Photon-induced atom recoil in collectively interacting planar arrays

The recoil of atoms in arrays due to the emission or absorption of photons is studied for subwavelength interatomic spacing. The atoms in the array interact with each other through collective dipole-dipole interactions and with the incident laser field in the low-intensity limit. Shining uniform light on the array gives rise to patterns of excitation and recoil in the array. They arise due to the interference of different eigenmodes of excitation. The relation between the recoil and the decay dynamics is studied when the array is in its excitation eigenstates. The recoil experienced by a subradiant collective decay is substantially larger than that from independent atom decay. A method to calculate the rate of recoil when steady state has been achieved with a constant influx of photons is also described.

Figure 1

A schematic of the system considered. The atoms are the blue spheres and are placed in an ordered array in the $x-y$ plane with interatomic separation $d$. The incoming light (red wavy arrow) is in the $\widehat{\mathbf{z}}$ direction with wave vector ${\mathbf{k}}_0$.

Figure 2

The net kinetic-energy kick and the linear fit for an $8\times 8$ array, initially in an eigenstate, with respect to the inverse of the decay rate of the eigenvalue. Blue dots denote the calculated plot points, and the red line denotes the linear fit of the data. (a) denotes the kick in the out-of-plane direction, which is proportional to the lifetime with a slope of 2/5, as expected from Eq. (16). (b) denotes the net kick in the plane of the array.

Figure 3

The recoil energy deposited in the $z$ direction on one array of a cavity with two $11\times 11$ curved arrays with $d=0.75\lambda$ and $L=19.75\lambda$ corresponding to the system in Sec. 3b1. Each cell denotes one atom in the array. Note the center atom has a kick of $\sim 900E_r$.

Figure 4

The excitation and recoil distribution pattern on an $11\times 11$ atom array with $d=0.68\lambda$ when excited by a laser pulse with peak Rabi frequency ${\mathrm{\Omega }}_0=0.02\mathrm{\Gamma }$ and pulse width $t_w=16/\mathrm{\Gamma }$ at zero detuning.

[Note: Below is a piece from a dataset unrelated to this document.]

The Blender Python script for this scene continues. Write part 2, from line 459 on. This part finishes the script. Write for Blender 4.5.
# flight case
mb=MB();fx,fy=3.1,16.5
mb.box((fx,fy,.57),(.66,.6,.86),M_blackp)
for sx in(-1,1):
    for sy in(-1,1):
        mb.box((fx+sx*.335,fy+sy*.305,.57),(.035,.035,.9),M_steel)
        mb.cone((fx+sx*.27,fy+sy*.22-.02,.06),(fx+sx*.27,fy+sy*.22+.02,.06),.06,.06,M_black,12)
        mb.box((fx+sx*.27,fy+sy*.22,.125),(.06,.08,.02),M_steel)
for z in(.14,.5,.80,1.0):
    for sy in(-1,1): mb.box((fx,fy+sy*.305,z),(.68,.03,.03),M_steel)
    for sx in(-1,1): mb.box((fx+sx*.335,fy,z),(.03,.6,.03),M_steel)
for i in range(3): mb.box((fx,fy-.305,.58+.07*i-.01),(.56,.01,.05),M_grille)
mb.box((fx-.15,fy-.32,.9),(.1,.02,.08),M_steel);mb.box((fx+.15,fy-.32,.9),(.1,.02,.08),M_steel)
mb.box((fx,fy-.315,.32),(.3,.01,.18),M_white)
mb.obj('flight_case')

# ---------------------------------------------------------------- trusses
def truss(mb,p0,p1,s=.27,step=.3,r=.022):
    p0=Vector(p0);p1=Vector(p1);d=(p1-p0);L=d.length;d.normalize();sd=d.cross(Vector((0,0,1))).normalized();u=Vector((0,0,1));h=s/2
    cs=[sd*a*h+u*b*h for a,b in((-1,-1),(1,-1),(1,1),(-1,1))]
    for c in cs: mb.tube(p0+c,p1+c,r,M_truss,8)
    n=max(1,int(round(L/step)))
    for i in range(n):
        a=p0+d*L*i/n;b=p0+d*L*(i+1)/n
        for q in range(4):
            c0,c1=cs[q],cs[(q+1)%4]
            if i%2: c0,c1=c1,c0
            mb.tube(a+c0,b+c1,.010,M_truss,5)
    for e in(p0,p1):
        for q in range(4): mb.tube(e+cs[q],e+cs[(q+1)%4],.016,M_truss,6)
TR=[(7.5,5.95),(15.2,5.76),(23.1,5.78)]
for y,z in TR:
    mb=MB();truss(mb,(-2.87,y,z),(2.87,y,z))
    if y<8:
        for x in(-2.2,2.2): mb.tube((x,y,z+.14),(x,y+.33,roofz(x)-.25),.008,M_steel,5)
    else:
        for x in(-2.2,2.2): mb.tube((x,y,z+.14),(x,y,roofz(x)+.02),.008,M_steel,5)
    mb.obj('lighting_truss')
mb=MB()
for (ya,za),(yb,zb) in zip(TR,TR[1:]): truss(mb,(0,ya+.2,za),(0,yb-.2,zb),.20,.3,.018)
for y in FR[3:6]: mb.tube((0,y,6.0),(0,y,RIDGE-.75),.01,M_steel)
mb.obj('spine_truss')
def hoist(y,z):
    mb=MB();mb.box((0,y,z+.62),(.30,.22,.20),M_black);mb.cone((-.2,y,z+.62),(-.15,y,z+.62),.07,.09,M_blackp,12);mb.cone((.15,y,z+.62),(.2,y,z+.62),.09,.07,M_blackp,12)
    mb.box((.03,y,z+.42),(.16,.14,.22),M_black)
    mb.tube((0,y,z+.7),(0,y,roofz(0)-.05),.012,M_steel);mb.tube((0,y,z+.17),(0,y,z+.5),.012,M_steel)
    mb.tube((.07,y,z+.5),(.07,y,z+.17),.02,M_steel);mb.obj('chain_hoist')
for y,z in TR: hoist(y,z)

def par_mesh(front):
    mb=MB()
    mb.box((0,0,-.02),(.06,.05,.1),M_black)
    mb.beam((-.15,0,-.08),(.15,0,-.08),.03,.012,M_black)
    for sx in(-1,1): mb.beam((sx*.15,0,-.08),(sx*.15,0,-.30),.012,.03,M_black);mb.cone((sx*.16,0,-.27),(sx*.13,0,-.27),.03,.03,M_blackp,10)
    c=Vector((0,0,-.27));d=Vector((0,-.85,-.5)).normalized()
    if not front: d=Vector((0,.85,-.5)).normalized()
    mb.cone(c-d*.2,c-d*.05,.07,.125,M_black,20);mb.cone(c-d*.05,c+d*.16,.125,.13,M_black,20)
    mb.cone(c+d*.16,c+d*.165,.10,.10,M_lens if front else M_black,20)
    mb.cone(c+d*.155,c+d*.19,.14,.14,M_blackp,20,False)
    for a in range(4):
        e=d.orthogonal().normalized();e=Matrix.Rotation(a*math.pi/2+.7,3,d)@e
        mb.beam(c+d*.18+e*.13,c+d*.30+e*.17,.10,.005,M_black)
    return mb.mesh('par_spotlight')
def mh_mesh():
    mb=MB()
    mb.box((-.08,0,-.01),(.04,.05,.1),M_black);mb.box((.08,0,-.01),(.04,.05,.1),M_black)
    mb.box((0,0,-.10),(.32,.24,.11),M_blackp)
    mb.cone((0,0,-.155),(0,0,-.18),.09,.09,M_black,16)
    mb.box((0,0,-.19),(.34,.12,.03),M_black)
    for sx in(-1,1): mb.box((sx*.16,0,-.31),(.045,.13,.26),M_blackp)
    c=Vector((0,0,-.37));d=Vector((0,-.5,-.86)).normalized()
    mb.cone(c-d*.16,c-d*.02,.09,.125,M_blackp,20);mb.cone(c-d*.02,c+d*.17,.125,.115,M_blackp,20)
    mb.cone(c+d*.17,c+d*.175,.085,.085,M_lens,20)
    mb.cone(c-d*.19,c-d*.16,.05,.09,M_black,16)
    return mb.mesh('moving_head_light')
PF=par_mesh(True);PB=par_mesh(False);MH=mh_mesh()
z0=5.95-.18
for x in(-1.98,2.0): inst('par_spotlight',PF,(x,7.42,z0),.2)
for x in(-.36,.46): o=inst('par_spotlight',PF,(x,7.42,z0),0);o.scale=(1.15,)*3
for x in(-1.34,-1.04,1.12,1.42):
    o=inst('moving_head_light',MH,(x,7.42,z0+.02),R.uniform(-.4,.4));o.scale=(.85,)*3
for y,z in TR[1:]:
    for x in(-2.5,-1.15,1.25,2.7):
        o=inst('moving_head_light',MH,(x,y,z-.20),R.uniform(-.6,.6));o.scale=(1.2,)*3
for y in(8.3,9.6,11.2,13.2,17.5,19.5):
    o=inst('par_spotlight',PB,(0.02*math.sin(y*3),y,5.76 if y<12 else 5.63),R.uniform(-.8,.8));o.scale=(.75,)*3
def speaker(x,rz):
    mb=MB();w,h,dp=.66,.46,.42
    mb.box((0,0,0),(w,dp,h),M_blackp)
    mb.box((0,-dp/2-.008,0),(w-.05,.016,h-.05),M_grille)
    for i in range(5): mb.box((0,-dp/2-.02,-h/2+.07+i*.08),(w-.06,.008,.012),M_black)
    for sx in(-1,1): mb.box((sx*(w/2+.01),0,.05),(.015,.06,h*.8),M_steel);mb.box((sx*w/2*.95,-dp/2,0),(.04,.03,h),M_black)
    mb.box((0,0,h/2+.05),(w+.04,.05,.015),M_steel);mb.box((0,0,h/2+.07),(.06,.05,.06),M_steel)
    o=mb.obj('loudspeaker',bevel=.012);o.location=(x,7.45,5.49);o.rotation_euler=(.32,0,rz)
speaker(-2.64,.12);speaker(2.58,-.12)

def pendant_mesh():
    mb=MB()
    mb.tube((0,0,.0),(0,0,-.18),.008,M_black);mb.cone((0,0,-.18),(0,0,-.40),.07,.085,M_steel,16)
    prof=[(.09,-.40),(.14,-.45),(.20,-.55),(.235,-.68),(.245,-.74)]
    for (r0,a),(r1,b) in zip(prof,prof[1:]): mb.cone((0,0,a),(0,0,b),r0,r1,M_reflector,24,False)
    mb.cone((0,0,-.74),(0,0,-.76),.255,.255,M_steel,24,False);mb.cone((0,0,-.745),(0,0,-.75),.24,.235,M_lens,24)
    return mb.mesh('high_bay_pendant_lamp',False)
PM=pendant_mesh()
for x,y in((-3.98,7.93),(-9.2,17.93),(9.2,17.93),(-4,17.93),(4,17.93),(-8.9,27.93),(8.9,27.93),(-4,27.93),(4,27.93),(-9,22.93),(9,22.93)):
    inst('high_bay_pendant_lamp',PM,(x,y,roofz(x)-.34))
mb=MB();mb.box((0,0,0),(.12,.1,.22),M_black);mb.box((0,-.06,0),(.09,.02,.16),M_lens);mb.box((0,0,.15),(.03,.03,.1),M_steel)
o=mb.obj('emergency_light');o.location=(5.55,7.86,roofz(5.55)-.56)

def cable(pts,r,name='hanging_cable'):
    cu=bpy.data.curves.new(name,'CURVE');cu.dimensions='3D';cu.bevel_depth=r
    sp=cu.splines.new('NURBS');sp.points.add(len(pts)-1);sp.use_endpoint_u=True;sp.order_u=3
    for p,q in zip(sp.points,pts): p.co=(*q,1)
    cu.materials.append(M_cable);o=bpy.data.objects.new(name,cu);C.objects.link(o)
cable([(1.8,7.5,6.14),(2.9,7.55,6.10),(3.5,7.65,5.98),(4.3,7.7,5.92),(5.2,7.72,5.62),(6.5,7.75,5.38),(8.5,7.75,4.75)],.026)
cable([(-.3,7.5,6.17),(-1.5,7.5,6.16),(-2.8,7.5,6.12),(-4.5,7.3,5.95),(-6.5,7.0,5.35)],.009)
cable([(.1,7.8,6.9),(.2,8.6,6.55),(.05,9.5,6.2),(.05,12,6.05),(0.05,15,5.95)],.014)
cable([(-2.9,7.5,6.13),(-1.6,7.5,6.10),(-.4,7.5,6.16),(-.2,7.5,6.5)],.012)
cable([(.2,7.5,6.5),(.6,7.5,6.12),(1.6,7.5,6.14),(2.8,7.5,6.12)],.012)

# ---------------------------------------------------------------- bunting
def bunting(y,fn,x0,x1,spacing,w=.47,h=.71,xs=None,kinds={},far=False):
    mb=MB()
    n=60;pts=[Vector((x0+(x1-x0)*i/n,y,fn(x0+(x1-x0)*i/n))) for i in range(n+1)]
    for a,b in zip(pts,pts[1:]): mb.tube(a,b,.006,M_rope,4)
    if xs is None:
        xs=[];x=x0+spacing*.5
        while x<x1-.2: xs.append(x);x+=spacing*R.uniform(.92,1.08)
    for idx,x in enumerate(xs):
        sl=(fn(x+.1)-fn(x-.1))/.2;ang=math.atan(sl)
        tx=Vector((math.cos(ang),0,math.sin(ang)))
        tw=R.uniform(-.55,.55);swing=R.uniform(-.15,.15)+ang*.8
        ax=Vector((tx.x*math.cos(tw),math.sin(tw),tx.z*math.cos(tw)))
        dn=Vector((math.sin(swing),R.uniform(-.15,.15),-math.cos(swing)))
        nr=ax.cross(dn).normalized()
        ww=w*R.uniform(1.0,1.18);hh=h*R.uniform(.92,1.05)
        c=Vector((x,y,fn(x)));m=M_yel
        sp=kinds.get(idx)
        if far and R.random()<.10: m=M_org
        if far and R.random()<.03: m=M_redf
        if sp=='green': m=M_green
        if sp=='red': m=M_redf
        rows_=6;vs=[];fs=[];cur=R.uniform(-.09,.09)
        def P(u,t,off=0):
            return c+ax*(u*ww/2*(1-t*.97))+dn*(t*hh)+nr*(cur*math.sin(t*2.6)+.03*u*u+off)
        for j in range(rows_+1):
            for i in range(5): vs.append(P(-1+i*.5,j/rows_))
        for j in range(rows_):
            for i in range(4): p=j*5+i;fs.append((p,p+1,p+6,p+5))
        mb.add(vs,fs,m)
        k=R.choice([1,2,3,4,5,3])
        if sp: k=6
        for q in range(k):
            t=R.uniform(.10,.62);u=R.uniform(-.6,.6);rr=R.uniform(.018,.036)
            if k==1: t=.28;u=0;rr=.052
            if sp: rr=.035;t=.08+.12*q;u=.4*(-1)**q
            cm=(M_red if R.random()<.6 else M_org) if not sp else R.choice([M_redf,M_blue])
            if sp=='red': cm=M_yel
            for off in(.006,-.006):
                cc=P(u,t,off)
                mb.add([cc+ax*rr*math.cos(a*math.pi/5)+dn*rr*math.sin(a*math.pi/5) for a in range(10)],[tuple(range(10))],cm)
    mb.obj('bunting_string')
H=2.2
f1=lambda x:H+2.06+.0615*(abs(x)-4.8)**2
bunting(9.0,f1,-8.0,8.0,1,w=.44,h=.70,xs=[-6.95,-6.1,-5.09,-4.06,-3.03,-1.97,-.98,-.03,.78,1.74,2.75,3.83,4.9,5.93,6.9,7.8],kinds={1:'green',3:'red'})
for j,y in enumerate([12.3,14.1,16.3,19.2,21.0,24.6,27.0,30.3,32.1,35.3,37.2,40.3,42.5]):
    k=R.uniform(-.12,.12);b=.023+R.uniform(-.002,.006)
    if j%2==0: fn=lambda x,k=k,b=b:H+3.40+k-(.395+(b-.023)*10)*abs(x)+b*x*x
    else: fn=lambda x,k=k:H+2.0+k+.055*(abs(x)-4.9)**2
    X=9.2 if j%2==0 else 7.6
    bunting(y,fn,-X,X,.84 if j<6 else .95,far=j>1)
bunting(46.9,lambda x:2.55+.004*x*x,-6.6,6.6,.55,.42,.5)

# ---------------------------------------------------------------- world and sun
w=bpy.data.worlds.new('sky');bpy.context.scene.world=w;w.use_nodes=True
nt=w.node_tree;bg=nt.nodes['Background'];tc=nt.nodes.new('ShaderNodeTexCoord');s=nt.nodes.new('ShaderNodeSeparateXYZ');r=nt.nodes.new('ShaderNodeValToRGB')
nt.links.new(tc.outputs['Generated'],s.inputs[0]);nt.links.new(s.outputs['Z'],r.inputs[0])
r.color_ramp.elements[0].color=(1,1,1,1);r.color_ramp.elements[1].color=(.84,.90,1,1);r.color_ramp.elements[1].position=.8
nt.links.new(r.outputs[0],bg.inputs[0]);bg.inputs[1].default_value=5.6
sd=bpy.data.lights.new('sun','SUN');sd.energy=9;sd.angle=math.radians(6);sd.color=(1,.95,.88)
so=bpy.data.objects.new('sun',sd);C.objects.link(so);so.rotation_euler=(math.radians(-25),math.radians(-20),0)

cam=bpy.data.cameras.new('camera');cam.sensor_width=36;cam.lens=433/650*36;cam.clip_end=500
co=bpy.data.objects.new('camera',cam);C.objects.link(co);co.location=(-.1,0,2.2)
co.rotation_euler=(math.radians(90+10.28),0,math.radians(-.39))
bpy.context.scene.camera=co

Each cell denotes one atom in the array. (a) shows the integral of the excitation probability in time for each atom in arbitrary units, and (b) shows $\mathrm{\Delta }{K}_z/E_r$ deposited on each atom of the array per photon incident on the atom.

Figure 5

The effects of an atom missing from an array of $11\times 11$ atoms with $d=0.68\lambda$ and pulsed light illumination with no detuning. The plots show the total integrated probability of excitation of each atom in arbitrary units. Compare with Fig. 4, which is the case where no atoms are missing. (a) has the atom at coordinate (2,2) missing. It has a larger impact and affects up to second-nearest-neighbor atoms. (b) has the atom at coordinate (3,3) missing. It has a smaller impact and affects only the immediate neighbors.

Figure 6

The decomposition of the state into its eigenmodes when excited by uniform light for a $5\times 5$ array with $d=0.4\lambda$ versus the detuning $\delta$. The thick lines show the probability of each eigenmode in rescaled arbitrary units while varying the detuning. The thin vertical lines show the line shift ${\mathrm{\Delta }}_{\alpha }$ of the eigenmode with the corresponding color. Only the five states that have a significant contribution are shown.